While one could argue that all homicides are brutal, the deaths that African Americans faced during lynchings or police killings are deprived and heinous. Mark Gado, in his gut-wrenching text, Carnival of Death: Lynching in America, drives this point home:

The actual process of lynching was morbid and incredibly violent. Lynching does not necessarily mean hanging. It often included humiliation, torture, burning, dismemberment and castration. Victims were beaten and whipped, many times in front of large crowds that sometimes numbered in the thousands. Coal tar was frequently used to douse the unfortunate victim prior to setting him afire.

Onlookers sometimes fired rifles and handguns hundreds of times into the corpse while people cheered and children played during the festivities. Pieces of the corpse were taken by onlookers as souvenirs of the event . Such was the case when James Irwin was lynched on January 31, 1930.

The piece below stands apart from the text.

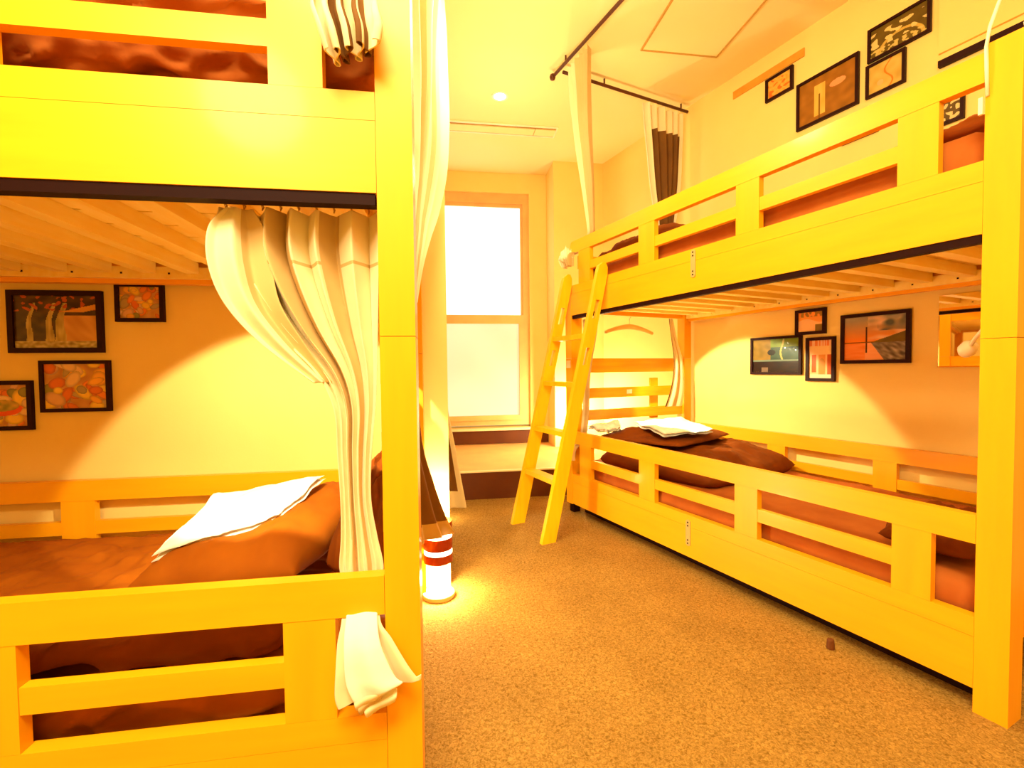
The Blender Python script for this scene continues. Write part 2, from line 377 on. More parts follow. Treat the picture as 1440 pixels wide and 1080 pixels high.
def cushion(F, c, size, label, name='pillow', cat='pillow', rz=0, tilt=0, tilty=0, m='sheet', seed=0, wr=.03, p=3.2, n=34, flat=.35, crump=0, cs=9, group=None, z_min=None):
    bm = bmesh.new(); hx, hy, hz = size[0]/2, size[1]/2, size[2]/2
    rot = Matrix.Rotation(rz, 3, 'Z') @ Matrix.Rotation(tilt, 3, 'X') @ Matrix.Rotation(tilty, 3, 'Y')
    top = {}; bot = {}
    for i in range(n+1):
        for j in range(n+1):
            a, b = 2*i/n-1, 2*j/n-1
            prof = max(0, (1-abs(a)**p)*(1-abs(b)**p))**.5
            pin = 1-.07*(abs(a)**2*abs(b)**2)
            wv = wr*fbm((a*1.6+seed, b*1.6, seed*.7), 1.3)
            cr = .35*wr*abs(noise.noise(Vector((a*5+b*3+seed, b*5-a*2, 1.7))))
            if crump:
                q = Vector((a*hx*cs+seed, b*hy*cs, seed*.3)); rd = 1-abs(noise.noise(q + Vector((noise.noise(q*.5)*1.5, 0, 0))))*2.2
                wv += crump*(rd-.3)
            x, y = a*hx*pin, b*hy*pin
            x += .5*wr*noise.noise(Vector((b*3, a, seed))); y += .5*wr*noise.noise(Vector((a*3, b, seed+5)))
            zt = hz*prof + (wv-cr)*min(1, prof*1.4) ; zb = -hz*flat*2*prof*.5
            edge = i in (0, n) or j in (0, n)
            def W(z):
                q = rot @ Vector((x, y, z)) + Vector(c)
                if z_min is not None: q.z = max(q.z, z_min)
                return q
            v = bm.verts.new(W(zt)); top[i, j] = v
            bot[i, j] = v if edge else bm.verts.new(W(min(zb, zt-.004)))
    for i in range(n):
        for j in range(n):
            bm.faces.new([top[i,j], top[i+1,j], top[i+1,j+1], top[i,j+1]])
            f = [bot[i,j], bot[i,j+1], bot[i+1,j+1], bot[i+1,j]]
            try: bm.faces.new(f)
            except ValueError: pass
    s = MB(); s.bm.free(); s.bm = bm
    o = s.build(name, M[m], F, tuple(c), smooth=True)
    return tag(o, label, cat, group)
def cloth_slab(F, quad, th, label, name='towel', cat='towel', seed=0, wr=.012, n=26, layers=3, m='towel', bow=.0):
    # a folded cloth: stacked layers spanning quad (4 points, frame coordinates)
    bm = bmesh.new(); A, B, C, Dd = [Vector(q) for q in quad]
    for k in range(layers):
        inset = .02*k*(1 if k % 2 else .5)
        top = {}; bot = {}
        for i in range(n+1):
            for j in range(n+1):
                u = i/n; v = j/n
                uu = inset*.3 + u*(1-inset*.6); vv = v*(1-inset)
                p = A.lerp(B, uu).lerp(Dd.lerp(C, uu), vv)
                e = min(u, 1-u, v, 1-v)
                rnd = min(1, e*n/2.0)**.5
                wv = wr*fbm((u*2.2+seed, v*2.2, k*.15), 1.2) + bow*math.sin(PI*u)*math.sin(PI*v)
                p.x += wr*.7*noise.noise(Vector((v*4, u*2, seed))); p.y += wr*.7*noise.noise(Vector((u*4, v*2, seed+3)))
                z0 = p.z + k*th/layers + wv
                h = th/layers*.46
                top[i,j] = bm.verts.new((p.x, p.y, z0+h+h*rnd)); bot[i,j] = bm.verts.new((p.x, p.y, z0+h-h*rnd+.0006))
        for i in range(n):
            for j in range(n):
                bm.faces.new([top[i,j], top[i+1,j], top[i+1,j+1], top[i,j+1]]); bm.faces.new([bot[i,j], bot[i,j+1], bot[i+1,j+1], bot[i+1,j]])
        ring = [(i,0) for i in range(n)]+[(n,j) for j in range(n)]+[(i,n) for i in range(n,0,-1)]+[(0,j) for j in range(n,0,-1)]
        for q in range(len(ring)):
            a, b = ring[q], ring[(q+1) % len(ring)]
            bm.faces.new([top[a], bot[a], bot[b], top[b]])
    s = MB(); s.bm.free(); s.bm = bm
    o = s.build(name, M[m], F, tuple(quad[0]), smooth=True)
    return tag(o, label, cat)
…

Irwin was accused of the murder of a white girl in the town of Ocilla, Georgia. Taken into custody by a rampaging mob, his fingers and toes were cut off, his teeth pulled out by pliers and finally he was castrated. It still wasn’t enough. Irwin was then burned alive in front of hundreds of onlookers (Brundage, p. 42).

No one was ever punished for this barbaric killing. Black victims were hacked to death, dragged behind cars, burned, beaten, whipped, sometimes shot thousands of times, mutilated; the savagery was astonishing.

Gado goes on to say:
Sensational journalism, then the standard of American news reporting, spared the public no detail no matter how horrible. “The Negro was deprived of his ears, fingers and genital parts of his body. He pleaded pitifully for his life while the mutilation was going on . . . before the body was cool, it was cut to pieces, the bones crushed into small bits. . . . the Negro’s heart was cut into several pieces, as was also his liver. . . . small pieces of bones went for 25 cents…” (The Springfield Weekly Republican, April 28, 1899).

This was an actual description of the lynching of one Sam Holt, accused murderer, who was burned at the stake in Newman, Georgia in April, 1899. Graphic accounts like this were in abundance throughout the South. They served both white and black purposes by adding to the psychological suffering of the African American and empowered the white man to do more.

A full 100 years after Sam Holt was lynched, Amadou Diallo, unarmed and on his front porch, was fired upon 41 times.

Milton Hill, a mentally ill homeless man, was shot at 46 times.

Sean Bell, unarmed and on his way to be married, was shot at 50 times.

Eric Garner, an unarmed father of six who was not resisting arrest, begged for his life and said over and over again that he couldn’t breathe as he was choked to death.

4. Few instances in history exist where people are held truly liable for lynchings or police killings.
In spite of extremely egregious circumstances surrounding all lynchings and many police killings, it is a rare occurrence for the killers to be held liable. While definitive stats are hard to come by, some estimate that over 95 percent of the perpetrators of lynchings or police killings never served a single day in jail.

During the days of public lynchings, it was popular for entire families to come and view them. Photos, as seen in the exhibit, Without Sanctuary, were regularly taken of the lynched bodies on display and made into postcards that were sent all over the country. Little legal interest truly existed in bringing the perpetrators to justice.

In modern America, even in extreme cases like the March, 2012 shooting death of high school football star Kendrec McDade, police claimed they heard McDade take multiple shots at them and even saw the flash of the bullets exiting his gun, but it turned out McDade was unarmed. Police were completely exonerated.

The constant exoneration of police who kill unarmed African Americans lends itself to the belief that, like during the time of lynching, little true interest exists in bringing justice to the families of the victims.

5. The character of the men and women who were lynched by mobs or killed by police is assassinated as a sick form of justification for the killing.
In Carnival of Death: Lynching in America, Mark Gado made the following astute observation of how easily and eloquently the guilt and reputation of lynching victims was assessed in the mainstream media of the day:

Newspapers were at least consistent at assessing the guilt of the accused. Of course it mattered less that a legal trial never took place. Reporters wrote inflammatory comments such as “well known as a criminal character to the officers of Clarke County” (The Atlanta Constitution, Feb. 16, 1921), “A Negro Desperado Lynched” (Boston Evening Transcript, July 21, 1886), “The Negro was killed irregularly, but justifiably” (The Chicago Chronicle, June 19, 1897), “unspeakable wretch . . . no more thought need be given to his death than to that of a dog” (The Indianapolis News, June 19, 1897), “help lynch the brute” (The Intelligencer, October 12, 1911).

In this last example, a lynching that took place on October 11, 1911 in Anderson County, South Carolina, the mob was led by State Legislator Joshua Ashley and the editor of the local newspaper. The target of that mob was one Willis Jackson who was accused of attacking a white child. He was hung from a tree upside down and shot numerous times (Tolnay and Beck, p. 26).

Similarly, in 2014, the public reputation of teenager Mike Brown has been smeared over and over again. Brown was a recent high school graduate who was a week away from starting college, and the public editor of the New York Times ultimately called their poor word choice a blunder.

In the weeks after his death, it was regularly alleged that Brown had been previously arrested for crimes as serious as murder, and journalists were filing lawsuits to have his juvenile records released. When it was announced that Brown had never been arrested before, no apologies were made and the damage was done.